A veces tememos hacer el ridículo por deleitarnos en lo simple y habitual. Qué necios somos, como si importara a alguien lo que hacemos, mientras no alteremos su mundo.
Vivimos
rodeados de maravillas silenciosas, latentes en lo cotidiano: el afecto
constante de quienes nos acompañan, la lealtad silenciosa de los amigos, las
miradas y gestos que cruzan nuestro camino; el latir profundo de los mares y
ríos, la danza perpetua de los campos y las hojas al compás del viento, el
cielo que respira luz y sombra, y la música callada de sol, luna y estrellas.
Todo
nos envuelve y, aun así, como ciegos en abundancia, lo damos por sentado.
Somos
seres de balance negativo: lloramos lo que falta, anhelamos lo que no llega.
Pero
basta un instante de atención para descubrir lo extraordinario en lo pequeño:
un “te amo” que resuena como eco en el alma, una risa inesperada que enciende
el aire, la ternura silenciosa de un gesto, la sonrisa de un niño como caricia etérea,
la advertencia sabia de un anciano que nos alerta como borrasca anunciada, el olor
de la ciudad bajo la lluvia, el susurro del mar al acariciar la orilla, el
juego travieso de una mascota que nos recuerda la sencillez de existir.
Cada
instante merece ser contemplado como si fuese la primera… y última vez. Sentido
como lo que es: un regalo vivo, palpitante, del particular mundo que nos
habita.
En
lo cotidiano vibra lo extraordinario de la existencia. ¿Cursi? Tal vez. Pero
feliz y agradecida, también, por este “hoy” que se me ofrece, que recibo como
quien sostiene en sus manos un fruto recién caído del árbol, tibio y perfecto,
y deja que su esencia penetre en cada poro de la vida.
Epílogo
Hoy no
quiero grandes hazañas ni respuestas definitivas.

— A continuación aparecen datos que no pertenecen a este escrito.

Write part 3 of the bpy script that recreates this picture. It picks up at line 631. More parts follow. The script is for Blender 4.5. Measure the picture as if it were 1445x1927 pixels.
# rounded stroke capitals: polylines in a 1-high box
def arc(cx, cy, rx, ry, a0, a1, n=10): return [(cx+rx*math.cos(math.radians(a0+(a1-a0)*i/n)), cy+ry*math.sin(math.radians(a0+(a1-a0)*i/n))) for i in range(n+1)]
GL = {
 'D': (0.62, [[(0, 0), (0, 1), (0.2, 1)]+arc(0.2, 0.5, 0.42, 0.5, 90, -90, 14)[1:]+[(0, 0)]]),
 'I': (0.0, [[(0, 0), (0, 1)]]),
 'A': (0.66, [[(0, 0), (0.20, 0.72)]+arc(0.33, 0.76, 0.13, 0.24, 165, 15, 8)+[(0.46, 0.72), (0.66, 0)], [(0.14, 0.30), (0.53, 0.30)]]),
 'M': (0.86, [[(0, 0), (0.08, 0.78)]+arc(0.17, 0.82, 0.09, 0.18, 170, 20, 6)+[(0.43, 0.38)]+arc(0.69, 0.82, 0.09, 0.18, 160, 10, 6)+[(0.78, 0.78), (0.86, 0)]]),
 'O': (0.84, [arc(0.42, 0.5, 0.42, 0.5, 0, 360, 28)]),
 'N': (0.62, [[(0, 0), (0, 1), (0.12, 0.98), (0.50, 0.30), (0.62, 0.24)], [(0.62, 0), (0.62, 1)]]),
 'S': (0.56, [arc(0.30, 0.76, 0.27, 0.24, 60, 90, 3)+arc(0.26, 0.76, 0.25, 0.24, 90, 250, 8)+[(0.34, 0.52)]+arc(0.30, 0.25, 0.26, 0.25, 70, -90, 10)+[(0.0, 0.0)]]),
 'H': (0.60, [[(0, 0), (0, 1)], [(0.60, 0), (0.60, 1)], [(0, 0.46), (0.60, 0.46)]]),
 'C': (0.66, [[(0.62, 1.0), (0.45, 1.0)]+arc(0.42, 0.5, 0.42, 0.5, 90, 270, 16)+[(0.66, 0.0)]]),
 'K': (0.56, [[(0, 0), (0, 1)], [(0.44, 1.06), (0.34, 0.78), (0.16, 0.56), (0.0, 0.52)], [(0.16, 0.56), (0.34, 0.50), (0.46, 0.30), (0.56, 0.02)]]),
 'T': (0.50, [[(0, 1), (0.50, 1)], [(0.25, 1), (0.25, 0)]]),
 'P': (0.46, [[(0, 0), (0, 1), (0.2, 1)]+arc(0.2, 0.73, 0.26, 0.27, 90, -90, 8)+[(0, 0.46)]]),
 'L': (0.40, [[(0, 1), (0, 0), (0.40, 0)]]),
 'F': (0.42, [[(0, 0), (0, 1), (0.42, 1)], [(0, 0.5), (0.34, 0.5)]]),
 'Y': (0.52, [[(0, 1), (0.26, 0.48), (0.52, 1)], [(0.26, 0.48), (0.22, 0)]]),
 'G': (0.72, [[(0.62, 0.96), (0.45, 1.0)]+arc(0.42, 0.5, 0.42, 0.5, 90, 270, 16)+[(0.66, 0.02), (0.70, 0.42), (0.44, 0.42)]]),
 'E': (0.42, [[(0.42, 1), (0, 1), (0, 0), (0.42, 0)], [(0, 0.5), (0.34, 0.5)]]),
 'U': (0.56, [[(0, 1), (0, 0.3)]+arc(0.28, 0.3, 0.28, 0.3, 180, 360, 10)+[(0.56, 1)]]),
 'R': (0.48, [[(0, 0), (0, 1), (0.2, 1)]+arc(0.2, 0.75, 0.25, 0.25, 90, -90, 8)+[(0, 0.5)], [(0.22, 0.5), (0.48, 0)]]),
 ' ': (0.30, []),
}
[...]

Solo deseo aprender a mirar con ojos nuevos lo que siempre ha estado ahí: el
olor del café, la voz de quien me nombra, el aire que entra y sale sin pedir
permiso.
He descubierto que la plenitud no es una meta, sino un estado de atención.
Y que cuando logro detenerme, aunque sea un instante, el mundo entero se revela
distinto: más cálido, más cercano, más vivo.
Porque, al final, la felicidad no se busca… se reconoce en lo cotidiano.
“La
maravilla vive en lo más cercano, latente en cada gesto.”